For Coldtown, we're leveraging Georgia's 30% transferable tax credit, which brings our net budget under $5 million for five hours of content, roughly $985,000 per episode. That's a fraction of what streamers typically spend, but the approach isn't about cutting corners. It's about making smart structural decisions.
We're block shooting all five episodes as a single production, which typically saves 15-20% compared to episodic shooting by maximizing location and cast efficiency. We're using a hybrid VFX model with US-based supervision and Indian studio execution, maintaining quality while reducing costs by 40-60% on certain elements. Virtual production on a volume stage handles complex locations, D.C. exteriors, international settings, helicopter interiors, without the expense of practical travel. SAG experienced actors at working rates, non-union Georgia crew at market rates.
None of this is revolutionary on its own. What's different is applying these tools systematically to create a repeatable model for independent series production.
Why This Business Model Makes Sense
The traditional path for getting a series made involves packaging talent, securing representation, taking meetings, hoping for a development deal, then hoping that development leads to a pilot order, then hoping the pilot leads to a series pickup. At every stage, the odds narrow. Most projects die in development. Most pilots never become series.
The indie approach inverts this dynamic.
By producing the mini series independently, you create a finished asset. Distribution conversations shift from "will you take a chance on this concept" to "would you like to acquire this completed series." The risk profile changes entirely. Buyers can see exactly what they're getting. Audience testing becomes possible. International sales can begin.
For streamers, this model offers something increasingly valuable: known quantities at manageable price points. In an era of content rationalization and profitability pressure, a production-ready mini series with established costs and demonstrated quality is an attractive proposition. And if it performs, the conversion to a full series is already built into the design.
For creators, it means maintaining more control over the material and potentially capturing more upside. Rather than selling a concept into development and hoping it survives the process intact, you're delivering a vision you've already executed.
The Upsides
Beyond the structural advantages, there are creative benefits to this approach.
The mini series format, borrowing from European sensibilities, allows for efficient storytelling. Five episodes of Coldtown deliver a full narrative arc with genuine resolution. The story works as a standalone piece, but the world and characters are built for continuation. Season one proves the concept. Season two expands the canvas.
The lower budget paradoxically creates more creative freedom in certain ways. Without the pressure of massive per-episode costs, there's room for unconventional choices. Character development can breathe. The story doesn't need to hit certain action beats per episode to justify the spend.
And there's something to be said for the discipline that constraints impose. When you can't solve every problem with money, you're forced to solve them with creativity. That often produces better work.
Moving Forward with Coldtown
We're approaching Coldtown as genuine proof of concept for this model. Complete scripts are finished. The show bible is comprehensive.
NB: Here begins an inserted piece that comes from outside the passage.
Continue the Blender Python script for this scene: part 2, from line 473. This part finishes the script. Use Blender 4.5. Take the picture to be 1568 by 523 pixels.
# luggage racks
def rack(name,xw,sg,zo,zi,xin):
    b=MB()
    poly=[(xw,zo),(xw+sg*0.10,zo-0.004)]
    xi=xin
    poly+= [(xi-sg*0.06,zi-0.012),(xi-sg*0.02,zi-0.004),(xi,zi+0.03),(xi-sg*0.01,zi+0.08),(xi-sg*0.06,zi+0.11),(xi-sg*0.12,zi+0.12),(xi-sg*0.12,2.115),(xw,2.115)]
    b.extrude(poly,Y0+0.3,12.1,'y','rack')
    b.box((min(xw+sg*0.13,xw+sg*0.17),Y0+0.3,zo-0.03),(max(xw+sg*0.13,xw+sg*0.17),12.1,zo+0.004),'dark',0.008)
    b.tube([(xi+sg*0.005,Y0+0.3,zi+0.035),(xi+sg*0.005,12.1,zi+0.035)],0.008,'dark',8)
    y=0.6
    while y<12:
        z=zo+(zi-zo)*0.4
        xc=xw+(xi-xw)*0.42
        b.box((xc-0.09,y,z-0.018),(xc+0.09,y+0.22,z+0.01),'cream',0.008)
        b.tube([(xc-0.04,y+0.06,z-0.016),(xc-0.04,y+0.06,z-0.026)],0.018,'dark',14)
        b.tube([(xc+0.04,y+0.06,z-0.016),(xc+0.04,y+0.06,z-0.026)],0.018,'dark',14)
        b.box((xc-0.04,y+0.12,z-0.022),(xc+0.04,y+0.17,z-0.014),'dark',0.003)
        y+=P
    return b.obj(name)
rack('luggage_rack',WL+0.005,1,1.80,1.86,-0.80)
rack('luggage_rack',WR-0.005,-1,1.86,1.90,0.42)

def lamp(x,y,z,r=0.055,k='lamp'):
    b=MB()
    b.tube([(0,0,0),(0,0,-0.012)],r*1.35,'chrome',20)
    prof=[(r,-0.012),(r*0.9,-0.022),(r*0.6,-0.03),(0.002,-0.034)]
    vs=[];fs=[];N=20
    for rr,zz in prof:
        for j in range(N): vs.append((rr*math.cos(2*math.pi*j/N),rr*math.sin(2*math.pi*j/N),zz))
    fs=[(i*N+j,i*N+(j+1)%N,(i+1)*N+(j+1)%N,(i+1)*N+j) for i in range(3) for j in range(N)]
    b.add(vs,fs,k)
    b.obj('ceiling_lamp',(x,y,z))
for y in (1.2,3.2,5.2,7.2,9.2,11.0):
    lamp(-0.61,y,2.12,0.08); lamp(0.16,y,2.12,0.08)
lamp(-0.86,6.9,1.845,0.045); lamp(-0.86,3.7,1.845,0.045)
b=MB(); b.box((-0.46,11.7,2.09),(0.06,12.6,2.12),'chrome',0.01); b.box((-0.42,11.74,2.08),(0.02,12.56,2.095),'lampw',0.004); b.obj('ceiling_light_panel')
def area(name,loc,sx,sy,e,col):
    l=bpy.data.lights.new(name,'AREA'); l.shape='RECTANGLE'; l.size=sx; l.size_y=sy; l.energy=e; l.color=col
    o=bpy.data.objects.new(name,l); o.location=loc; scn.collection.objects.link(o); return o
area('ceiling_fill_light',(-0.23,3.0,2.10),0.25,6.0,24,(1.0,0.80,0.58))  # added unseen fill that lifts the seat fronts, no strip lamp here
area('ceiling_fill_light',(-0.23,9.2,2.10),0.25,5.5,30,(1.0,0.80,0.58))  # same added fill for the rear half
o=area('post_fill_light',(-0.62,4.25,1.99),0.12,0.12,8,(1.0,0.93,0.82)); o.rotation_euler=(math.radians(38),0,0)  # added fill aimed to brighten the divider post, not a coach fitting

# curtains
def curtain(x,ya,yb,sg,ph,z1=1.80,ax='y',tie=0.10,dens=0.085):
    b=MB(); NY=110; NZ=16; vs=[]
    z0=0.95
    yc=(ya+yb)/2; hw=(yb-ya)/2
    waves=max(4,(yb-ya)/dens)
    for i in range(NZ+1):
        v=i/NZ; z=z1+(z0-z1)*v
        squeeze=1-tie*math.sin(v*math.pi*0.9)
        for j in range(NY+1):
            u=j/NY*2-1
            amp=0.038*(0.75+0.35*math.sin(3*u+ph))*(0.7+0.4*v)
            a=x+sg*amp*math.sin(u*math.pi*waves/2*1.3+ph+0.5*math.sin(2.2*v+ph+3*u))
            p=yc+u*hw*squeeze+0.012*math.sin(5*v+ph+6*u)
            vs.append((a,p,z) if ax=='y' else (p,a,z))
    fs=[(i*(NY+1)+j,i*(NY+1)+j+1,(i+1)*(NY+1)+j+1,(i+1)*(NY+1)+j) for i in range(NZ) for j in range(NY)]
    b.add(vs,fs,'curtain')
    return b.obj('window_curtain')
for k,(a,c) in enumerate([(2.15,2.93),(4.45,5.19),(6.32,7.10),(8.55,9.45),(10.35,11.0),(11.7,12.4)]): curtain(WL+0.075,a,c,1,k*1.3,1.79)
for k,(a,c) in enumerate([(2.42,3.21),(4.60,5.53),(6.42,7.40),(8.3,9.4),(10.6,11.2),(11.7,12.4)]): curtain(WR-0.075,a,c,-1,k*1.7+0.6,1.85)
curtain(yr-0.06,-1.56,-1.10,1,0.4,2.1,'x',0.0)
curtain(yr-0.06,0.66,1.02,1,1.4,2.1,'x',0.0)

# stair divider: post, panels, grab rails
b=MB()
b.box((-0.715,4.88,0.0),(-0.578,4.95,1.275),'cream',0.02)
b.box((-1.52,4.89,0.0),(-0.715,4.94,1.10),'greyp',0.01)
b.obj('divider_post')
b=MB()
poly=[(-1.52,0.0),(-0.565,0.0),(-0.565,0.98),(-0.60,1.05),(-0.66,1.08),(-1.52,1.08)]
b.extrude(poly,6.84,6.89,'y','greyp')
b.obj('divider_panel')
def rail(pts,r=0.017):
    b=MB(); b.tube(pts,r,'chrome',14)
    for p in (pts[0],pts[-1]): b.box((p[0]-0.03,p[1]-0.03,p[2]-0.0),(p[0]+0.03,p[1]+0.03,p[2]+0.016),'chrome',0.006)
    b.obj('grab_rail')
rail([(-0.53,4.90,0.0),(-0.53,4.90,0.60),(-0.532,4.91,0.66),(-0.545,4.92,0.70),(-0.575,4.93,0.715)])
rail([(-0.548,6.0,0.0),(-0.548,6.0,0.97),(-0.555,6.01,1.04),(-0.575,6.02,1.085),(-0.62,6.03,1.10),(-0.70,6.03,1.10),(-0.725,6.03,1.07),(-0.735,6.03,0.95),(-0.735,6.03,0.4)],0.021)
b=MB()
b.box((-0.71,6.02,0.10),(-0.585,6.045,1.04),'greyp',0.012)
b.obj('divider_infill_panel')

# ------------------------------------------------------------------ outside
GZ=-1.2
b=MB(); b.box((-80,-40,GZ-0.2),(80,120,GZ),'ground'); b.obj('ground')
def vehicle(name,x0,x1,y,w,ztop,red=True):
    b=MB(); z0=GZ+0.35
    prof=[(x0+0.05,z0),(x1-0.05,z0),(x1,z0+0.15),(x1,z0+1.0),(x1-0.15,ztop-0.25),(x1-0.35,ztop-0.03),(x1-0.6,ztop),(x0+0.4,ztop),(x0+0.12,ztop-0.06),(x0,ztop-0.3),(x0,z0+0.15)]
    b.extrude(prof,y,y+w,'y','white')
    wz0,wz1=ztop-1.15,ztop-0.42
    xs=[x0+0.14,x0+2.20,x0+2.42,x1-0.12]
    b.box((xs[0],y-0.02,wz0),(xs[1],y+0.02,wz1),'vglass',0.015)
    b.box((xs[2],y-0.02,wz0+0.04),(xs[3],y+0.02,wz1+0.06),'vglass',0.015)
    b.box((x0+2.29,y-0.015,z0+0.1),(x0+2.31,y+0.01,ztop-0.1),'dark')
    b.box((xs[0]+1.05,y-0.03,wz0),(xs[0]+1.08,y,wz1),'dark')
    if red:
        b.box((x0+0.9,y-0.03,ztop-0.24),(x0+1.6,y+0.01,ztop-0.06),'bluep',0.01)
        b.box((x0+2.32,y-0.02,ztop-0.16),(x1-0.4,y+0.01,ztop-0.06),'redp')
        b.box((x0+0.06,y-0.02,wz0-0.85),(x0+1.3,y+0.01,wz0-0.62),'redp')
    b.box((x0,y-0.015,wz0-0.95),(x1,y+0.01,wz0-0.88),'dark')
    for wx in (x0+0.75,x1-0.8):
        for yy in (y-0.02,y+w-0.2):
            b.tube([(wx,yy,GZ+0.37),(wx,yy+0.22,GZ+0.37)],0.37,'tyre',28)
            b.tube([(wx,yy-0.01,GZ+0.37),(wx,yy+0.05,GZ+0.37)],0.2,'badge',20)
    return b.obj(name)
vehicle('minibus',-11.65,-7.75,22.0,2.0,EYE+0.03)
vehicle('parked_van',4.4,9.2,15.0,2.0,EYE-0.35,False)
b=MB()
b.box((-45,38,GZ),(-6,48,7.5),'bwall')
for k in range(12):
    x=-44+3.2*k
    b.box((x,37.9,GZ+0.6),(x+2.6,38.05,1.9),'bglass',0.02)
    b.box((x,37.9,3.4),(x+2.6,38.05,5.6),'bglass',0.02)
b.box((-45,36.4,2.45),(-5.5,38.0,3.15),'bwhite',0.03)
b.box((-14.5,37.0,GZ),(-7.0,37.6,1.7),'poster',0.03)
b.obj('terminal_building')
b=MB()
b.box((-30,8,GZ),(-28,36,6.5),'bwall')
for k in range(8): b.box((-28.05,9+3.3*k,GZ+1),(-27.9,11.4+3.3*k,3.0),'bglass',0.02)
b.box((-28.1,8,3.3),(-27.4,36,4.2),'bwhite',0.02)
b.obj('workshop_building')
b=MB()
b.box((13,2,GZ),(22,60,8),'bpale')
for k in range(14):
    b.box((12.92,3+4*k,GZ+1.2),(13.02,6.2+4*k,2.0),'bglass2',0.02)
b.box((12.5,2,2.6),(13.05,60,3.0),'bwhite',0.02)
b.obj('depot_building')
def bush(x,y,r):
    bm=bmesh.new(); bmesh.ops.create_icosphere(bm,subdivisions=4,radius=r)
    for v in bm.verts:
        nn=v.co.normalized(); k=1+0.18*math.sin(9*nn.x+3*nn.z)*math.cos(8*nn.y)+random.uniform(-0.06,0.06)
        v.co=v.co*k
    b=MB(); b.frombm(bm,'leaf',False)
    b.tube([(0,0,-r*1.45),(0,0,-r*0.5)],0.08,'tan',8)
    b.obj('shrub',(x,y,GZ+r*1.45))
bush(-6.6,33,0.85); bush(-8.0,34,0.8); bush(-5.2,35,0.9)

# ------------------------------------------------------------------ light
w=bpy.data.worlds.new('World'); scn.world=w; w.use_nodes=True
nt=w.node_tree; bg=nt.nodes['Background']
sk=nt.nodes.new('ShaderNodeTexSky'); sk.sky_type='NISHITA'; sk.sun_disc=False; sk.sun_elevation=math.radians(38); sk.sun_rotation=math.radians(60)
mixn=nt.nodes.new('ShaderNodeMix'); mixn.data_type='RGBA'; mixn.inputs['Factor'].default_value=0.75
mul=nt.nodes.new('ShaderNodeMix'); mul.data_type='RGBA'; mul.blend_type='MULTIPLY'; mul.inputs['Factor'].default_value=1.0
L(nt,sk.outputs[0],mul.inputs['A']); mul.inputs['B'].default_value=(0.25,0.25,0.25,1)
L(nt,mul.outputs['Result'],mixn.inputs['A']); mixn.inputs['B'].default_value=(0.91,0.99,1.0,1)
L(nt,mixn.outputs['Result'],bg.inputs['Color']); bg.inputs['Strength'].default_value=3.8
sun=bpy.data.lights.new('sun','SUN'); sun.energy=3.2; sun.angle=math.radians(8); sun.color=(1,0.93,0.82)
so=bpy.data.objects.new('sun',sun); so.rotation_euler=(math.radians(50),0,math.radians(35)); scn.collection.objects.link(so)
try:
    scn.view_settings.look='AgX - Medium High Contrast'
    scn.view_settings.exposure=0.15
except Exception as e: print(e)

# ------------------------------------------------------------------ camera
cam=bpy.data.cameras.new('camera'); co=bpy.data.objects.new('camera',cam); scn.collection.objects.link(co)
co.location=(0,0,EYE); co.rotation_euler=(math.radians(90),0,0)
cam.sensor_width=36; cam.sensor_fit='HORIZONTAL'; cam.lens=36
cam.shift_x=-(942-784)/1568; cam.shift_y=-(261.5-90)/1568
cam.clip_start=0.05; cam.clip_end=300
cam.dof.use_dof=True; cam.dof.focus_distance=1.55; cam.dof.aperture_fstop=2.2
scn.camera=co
Production budgeting is detailed and realistic. Location scouting in Georgia is underway. The creative package is ready for partners who want to be part of something that might represent a new pathway for independent series.
Is this the future of television production? Probably not exclusively. Networks and studios aren't going anywhere, and there will always be projects that require their scale and resources.
But is this a viable new avenue for certain kinds of stories and certain kinds of producers? We think so. The economics work. The tools exist. The market appetite is there.
Coldtown is our attempt to prove it.